Shoaib Bashir started this series as England’s first-choice spinner and ends it with questions as to whether his Test career is over at the age of 22.

He has not been helped by conditions – Australia did not play a frontline spinner in three Tests – and the 15 wickets taken by spin in this series is the lowest in any Ashes series of at least four Tests.

But when England definitely needed a spinner in Adelaide, Bashir was overlooked for the part-time off-spin of Will Jacks. It was an admission from England that the Bashir experiment had failed because his bowling collapsed on the tour for which he was earmarked.

There were suspicions in the first Test that all might not be well with Snicko and the technology had an all-time shocker on the first day of the third Test in Adelaide.

The human error that resulted in the reprieve of Alex Carey might not have come to light had Carey not been honest enough to admit he edged Josh Tongue. Carey got away with it on 72 and went on to make 106. It was later revealed the wrong microphone was used in the process of the review.

By the end of the Test, players on both sides seemed to have lost faith in Snicko. Starc was heard calling it “the worst technology ever”.

There was one final controversy on the final day of the series, involving Brydon Carse and Jake Weatherald.

Snicko has come out of this series with almost as much reputational damage as the England team.

The day before the first Test in Perth was a golden age for England fans. A level series and evidence the stand-in Australia captain was spending more time thinking about Monty Panesar than the Ashes.

In a bizarre news conference, Steve Smith went through a rehearsed answer to a pre-arranged question about Panesar’s appearance on Mastermind, all in response to Monty’s comments on the Sandpapergate scandal.

Why Smith was quite so rattled by it all is unclear.
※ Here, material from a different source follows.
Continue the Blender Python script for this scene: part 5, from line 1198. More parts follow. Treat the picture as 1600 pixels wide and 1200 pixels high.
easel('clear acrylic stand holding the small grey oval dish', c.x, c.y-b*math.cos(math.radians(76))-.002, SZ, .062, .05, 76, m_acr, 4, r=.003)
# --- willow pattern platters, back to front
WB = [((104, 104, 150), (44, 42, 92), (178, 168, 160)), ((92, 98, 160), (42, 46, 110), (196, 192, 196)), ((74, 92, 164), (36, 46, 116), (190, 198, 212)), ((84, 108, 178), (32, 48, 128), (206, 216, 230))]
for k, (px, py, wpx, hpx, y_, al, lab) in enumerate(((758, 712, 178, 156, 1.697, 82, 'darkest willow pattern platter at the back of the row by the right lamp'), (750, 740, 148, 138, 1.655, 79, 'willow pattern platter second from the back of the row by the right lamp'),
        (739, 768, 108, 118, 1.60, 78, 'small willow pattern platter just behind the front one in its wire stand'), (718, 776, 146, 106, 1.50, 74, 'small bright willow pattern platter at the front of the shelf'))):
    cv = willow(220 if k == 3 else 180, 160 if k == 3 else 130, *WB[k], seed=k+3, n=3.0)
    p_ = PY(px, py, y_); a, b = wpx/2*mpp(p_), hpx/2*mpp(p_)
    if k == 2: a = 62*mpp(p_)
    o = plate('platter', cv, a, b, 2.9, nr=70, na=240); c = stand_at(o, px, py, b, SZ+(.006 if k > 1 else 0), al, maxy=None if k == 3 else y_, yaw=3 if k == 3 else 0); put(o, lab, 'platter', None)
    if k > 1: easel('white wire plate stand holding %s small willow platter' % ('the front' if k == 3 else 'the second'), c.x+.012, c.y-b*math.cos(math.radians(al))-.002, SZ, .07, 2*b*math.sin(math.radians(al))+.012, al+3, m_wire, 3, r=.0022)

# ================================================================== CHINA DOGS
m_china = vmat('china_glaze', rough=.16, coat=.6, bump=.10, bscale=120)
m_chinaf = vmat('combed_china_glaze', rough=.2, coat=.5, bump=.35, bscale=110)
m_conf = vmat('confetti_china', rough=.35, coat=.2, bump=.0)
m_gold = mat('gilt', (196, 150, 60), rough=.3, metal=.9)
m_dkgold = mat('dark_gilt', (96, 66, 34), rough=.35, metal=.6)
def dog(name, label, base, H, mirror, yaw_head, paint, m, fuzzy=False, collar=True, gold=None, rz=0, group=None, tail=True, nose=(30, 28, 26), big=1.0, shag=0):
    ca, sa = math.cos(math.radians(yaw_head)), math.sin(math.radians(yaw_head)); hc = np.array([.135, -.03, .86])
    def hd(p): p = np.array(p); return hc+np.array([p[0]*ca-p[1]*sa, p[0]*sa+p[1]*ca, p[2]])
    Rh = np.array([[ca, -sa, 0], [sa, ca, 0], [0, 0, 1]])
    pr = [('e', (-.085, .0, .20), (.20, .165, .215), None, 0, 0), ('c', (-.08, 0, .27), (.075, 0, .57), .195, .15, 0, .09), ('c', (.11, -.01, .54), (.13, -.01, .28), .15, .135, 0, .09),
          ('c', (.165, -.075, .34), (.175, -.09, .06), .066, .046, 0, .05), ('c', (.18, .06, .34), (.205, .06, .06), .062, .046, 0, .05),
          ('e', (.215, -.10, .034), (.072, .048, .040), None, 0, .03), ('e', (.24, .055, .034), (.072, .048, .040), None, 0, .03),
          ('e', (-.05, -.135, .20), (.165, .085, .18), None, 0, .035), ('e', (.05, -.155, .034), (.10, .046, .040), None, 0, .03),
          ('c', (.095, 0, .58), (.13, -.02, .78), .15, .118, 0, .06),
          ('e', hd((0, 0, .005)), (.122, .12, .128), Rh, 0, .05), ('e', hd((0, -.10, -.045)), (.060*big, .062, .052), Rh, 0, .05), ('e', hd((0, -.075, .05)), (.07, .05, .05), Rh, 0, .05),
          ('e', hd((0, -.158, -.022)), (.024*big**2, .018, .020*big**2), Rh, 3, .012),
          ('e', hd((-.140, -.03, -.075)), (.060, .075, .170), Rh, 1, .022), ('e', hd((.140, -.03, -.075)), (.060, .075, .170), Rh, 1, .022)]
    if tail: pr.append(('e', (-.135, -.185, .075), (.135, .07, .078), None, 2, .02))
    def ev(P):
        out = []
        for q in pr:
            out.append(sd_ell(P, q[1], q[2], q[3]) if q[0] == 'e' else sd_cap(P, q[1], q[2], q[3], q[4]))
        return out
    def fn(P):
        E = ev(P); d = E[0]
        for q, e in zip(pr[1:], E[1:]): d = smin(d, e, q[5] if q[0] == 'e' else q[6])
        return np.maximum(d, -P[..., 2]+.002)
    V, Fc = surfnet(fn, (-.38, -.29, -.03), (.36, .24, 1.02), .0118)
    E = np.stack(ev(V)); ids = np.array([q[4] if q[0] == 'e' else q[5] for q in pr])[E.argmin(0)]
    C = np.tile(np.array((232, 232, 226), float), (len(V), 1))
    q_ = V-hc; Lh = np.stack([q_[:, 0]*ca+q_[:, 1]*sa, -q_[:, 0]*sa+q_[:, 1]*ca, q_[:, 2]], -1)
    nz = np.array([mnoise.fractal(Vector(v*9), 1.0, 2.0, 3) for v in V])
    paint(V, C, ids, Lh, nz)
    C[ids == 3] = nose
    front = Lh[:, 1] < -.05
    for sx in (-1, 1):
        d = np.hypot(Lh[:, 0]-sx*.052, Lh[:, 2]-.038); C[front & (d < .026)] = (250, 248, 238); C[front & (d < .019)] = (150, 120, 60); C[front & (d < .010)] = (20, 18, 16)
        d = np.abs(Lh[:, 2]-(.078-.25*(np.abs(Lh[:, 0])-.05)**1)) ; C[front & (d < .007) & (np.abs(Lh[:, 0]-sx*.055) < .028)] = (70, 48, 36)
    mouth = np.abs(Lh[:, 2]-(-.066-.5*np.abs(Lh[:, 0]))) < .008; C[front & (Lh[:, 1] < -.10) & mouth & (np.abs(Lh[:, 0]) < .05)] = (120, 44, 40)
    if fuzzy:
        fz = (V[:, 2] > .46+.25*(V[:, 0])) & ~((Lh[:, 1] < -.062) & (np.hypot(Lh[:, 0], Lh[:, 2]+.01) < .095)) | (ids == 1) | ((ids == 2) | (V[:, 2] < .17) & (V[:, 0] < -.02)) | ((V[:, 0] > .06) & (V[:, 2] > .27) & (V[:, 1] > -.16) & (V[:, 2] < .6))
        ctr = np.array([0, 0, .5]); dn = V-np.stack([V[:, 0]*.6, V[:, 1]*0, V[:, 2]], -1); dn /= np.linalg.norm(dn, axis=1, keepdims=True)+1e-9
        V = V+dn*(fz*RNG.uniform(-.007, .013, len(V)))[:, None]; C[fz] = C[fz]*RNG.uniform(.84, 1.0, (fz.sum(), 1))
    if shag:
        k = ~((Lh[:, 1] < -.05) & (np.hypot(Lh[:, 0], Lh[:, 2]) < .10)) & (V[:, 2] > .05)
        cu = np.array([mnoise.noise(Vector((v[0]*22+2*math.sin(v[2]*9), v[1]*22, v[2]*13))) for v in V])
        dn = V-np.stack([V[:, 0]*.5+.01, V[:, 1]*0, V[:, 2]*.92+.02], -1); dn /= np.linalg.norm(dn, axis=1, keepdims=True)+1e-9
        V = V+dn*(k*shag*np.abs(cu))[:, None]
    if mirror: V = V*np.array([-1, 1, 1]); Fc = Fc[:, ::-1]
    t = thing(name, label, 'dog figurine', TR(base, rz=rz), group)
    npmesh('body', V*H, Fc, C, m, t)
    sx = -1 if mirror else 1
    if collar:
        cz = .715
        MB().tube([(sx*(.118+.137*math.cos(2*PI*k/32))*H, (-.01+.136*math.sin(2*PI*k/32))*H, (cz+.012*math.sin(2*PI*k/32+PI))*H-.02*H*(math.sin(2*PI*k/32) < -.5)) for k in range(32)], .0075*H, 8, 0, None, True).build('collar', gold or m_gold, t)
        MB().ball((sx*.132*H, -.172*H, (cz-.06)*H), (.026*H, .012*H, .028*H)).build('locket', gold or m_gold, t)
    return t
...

It raises the prospect that Panesar succeeded in affecting the Australians more than the current England team.

England were under the pump by the time they arrived in Brisbane, with local media looking for any excuse to hammer them. Pictures of Stokes, Jamie Smith and Mark Wood riding escooters without a helmet – punishable by a fine under Queensland law – were a gift.

What followed was a curious news conference, where one local journalist asked Stokes if he would apologise to the people of Queensland.

The story certainly jolted the local police into life. Officers were posted to Kangaroo Bridge, the crossing of the Brisbane River, to check scooterists were helmeted. They even had a speed gun to make sure no one was going too fast.

This Ashes will always be remembered as the Noosa series. For four days between the second and third Tests, the idyllic Queensland beach town became the centre of the cricketing world.

Pictures of England on the beach, at the golf course and in the pub were beamed around the world, doing plenty for the profile of Noosa as a holiday destination. Little wonder the tourists had their holiday in the diary a year in advance.

Having plenty to drink is not a crime. Whether or not it is ideal preparation for playing an Ashes Test in 40-degree temperatures a week later is up for debate. England’s time in Noosa would not have attracted nearly as much scrutiny had they been winning, but they were not.

For those with the festive cheer to spend Christmas Day in the bowels of the Melbourne Cricket Ground listening to Smith, the home captain made the revelation there would be 10mm of grass on the pitch for the Boxing Day Test.

A seam shootout was apparent, yet few would have predicted what transpired over the following two days. Thirty-six wickets in six sessions, a first England win in Australia for 15 years, howls of derision and a £5m cost to Cricket Australia.

Melbourne curator Matt Page was forced to front the media, essentially a man explaining why he hadn’t cut the grass a little shorter. It really has been a series of more intrigue off the field than on it.